Das Ende ist geradezu antiklimatisch: binnen 48 Stunden zerschlagen die USA die nordkoreanische Armee. Kim Jong-Un begeht Selbstmord. Nordkorea kapituliert. Trump tritt nicht für eine zweite Amtszeit an, stattdessen wird Pence gewählt. Die Kommission endet mit sehr vielen Kompromissformeln ihre Arbeit.

Insgesamt besticht das Buch vor allem durch seinen Realismus. Ich habe hier nur die äußeren Konturen dargestellt; die Schilderung gewinnt vor allem in den offensichtlich kenntnisreichen Details. Für mich zeigt sich einmal mehr deutlich, welch unglaubliche Gefahr von Trump im Speziellen, aber nicht sonderlich verantwortungsvoll handelnden Staatenlenker*innen im Allgemeinen ausgeht. Aber auch die Relevanz von Kommunikation und stabilen Strukturen wird sehr gut dargestellt und betont, was mir sehr gefällt. Für interessierte Leser*innen eine absolute Empfehlung.

{ 5 comments… add one }
  • cimourdain 28. Juli 2022, 08:22

    Auch wenn deine Besprechung spannend klingt und mich das ganze erschreckend an die Weltuntergangsszenarien des kalten Krieges erinnert, einen Satz möchte ich dir nicht unwidersprochen durchgehen lassen: „Für mich zeigt sich einmal mehr deutlich, welch unglaubliche Gefahr von Trump im Speziellen, aber nicht sonderlich verantwortungsvoll handelnden Staatenlenker*innen im Allgemeinen ausgeht.“ Das ist genau die Logik des NRA-Slogans „Guns don’t kill People. People kill People.“ Die Gefahr geht von den Kernwaffen aus, auch verantwortungsbewusste Politiker können damit die Katastrophe auslösen. Sieh dir die ‚Welt am Abgrund‘ Krisen seit 1945 an (einschließlich der aktuellen). Eigentlich wurde keine davon von einem erratischen Trump ausgelöst, sondern alle von der „rationalen“ Logik der Eskalation.
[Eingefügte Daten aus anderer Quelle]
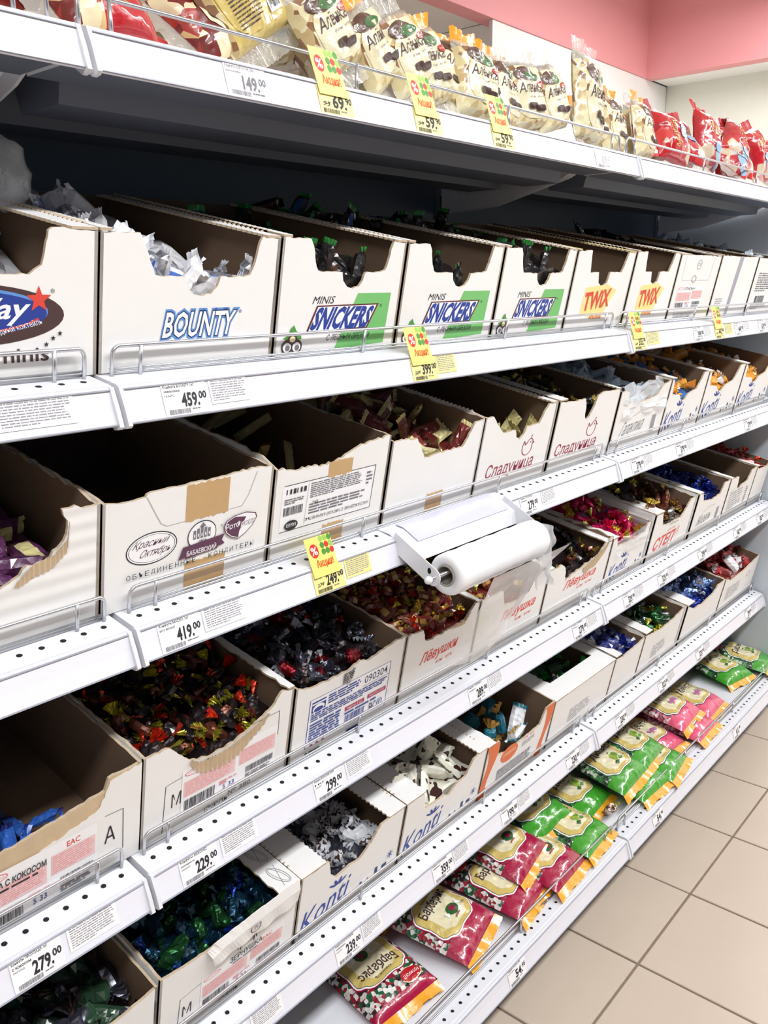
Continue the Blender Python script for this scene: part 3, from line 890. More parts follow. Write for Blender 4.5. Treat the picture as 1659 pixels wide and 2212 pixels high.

    • Stefan Sasse 28. Juli 2022, 09:58

      Korrekt, aber die Kernwaffen sind nun mal da, weswegen entscheidend ist, ob rationale Menschen oder Idioten am Knöpfchen sitzen. Ich nehm eine Million Mal Obama bevor ich Trump nehme. Kernwaffenfreie Welt wäre natürlich das Ideal, aber…wir arbeiten mit dem, was wir haben.

  • Thorsten Haupts 3. August 2022, 14:19

    Kernwaffenfreie Welt wäre natürlich das Ideal …

    Mitnichten! Sie machte Kriege zwischen Grossmächten wieder realistisch führbar. Grausiges Szenario, Rückfall ins 19. und frühe 20. Jahrhundert. Solange Waffen und Mächte mit der Bereitschaft existieren, diese einzusetzen, nehme ich lieber eine Welt mit Atomwaffen denn eine ohne!

    • Stefan Sasse 3. August 2022, 18:24

      Das ist die große Unbekannte unserer Zeit. Wenn Kernwaffen so wirken, dann ja. Wenn nicht, hatten wir bisher einfach nur Glück. Ich hoffe einfach mal, dass diese Debatte nie entschieden wird, denn es gibt nur eine Art, wie das zweifelsfrei geklärt wird…

      • Thorsten Haupts 4. August 2022, 08:20

        Bei der Wirkung konventioneller Waffen (kurzer Blick auf die zerstörten Ortschaften der Ukraine) ist ein kriegführendes Land in einem Grossmachtkonflikt heute eh heillos zerstört, solange es mit Artillerie und Kampfflugzeugen erreicht werden kann.

        Soweit Zivilisten nicht woandershin fliehen können, gibt es dabei voraussichtlich eh Millionen Tote. Der unmittelbare Unterschied zum Einsatz von Nuklearwaffen ist heute weit kleiner, als 1945. Und bisher verhinderten Nuklearwaffen zuverlässig Grossmachtkriege für die letzten 75 Jahre … Ich wäre bereit, die Wette darauf einzugehen, dass das so bleibt.